Huérfanos de Brooklyn dura 144 minutos y se la ha criticado por esto. En lo personal, considero que sus dos horas y media están justificadas. No noté excesos narrativos. Simplemente hay mucho para contar: sobre Lionel y su lealtad por Frank; sobre Laura y su lucha por preservar la comunidad que la vio crecer; sobre Nueva York y las víctimas del progreso. Y todo esto que cuenta, lo cuenta bien.
Lo que se le reprocha a Huérfanos de Brooklyn es que es apenas buena, incluso muy buena, cuando podría haber sido excelente. Creo que Norton, en su afán por llevar adelante el proyecto, fue más como Moses que como Lionel.
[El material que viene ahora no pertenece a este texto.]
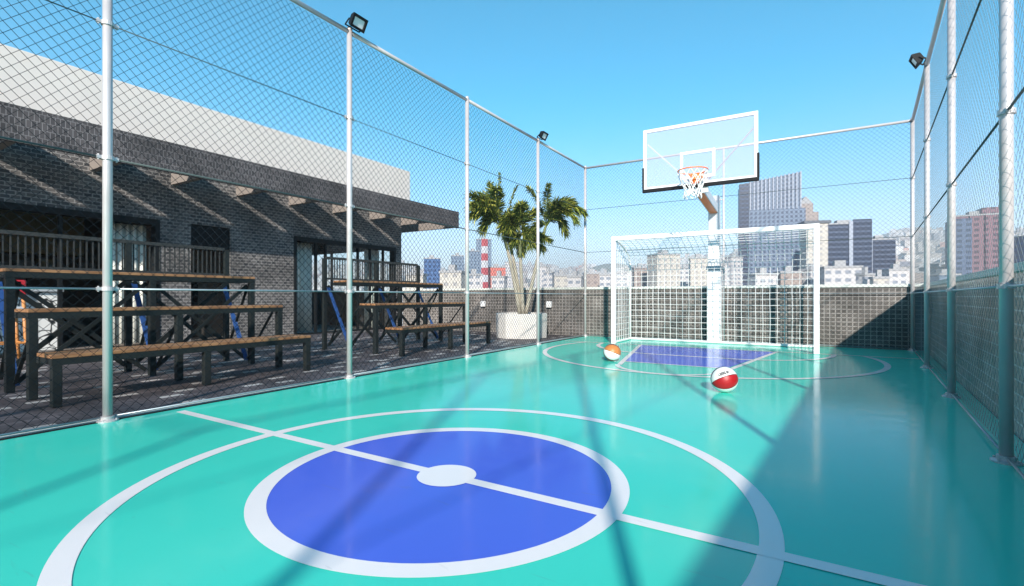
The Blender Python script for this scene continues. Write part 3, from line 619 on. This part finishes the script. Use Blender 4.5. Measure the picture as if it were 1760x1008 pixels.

Desempeñó demasiadas funciones, cuando debería haber delegado. El cine no es solo guión y actuación; es también imagen, sonido, atmósfera, montaje. Y todos estos aspectos, en Huérfanos de Brooklyn, son solo funcionales. La cámara ofrece cobertura: vemos la ambientación, la calle, la oficina; seguimos y entendemos la acción. Lo que no capta la cámara es poesía. Y justamente el noir es de los géneros más poéticos, donde todo depende de un haz de luz que recorta una sombra, y de los rostros que aparecen o desaparecen en el medio.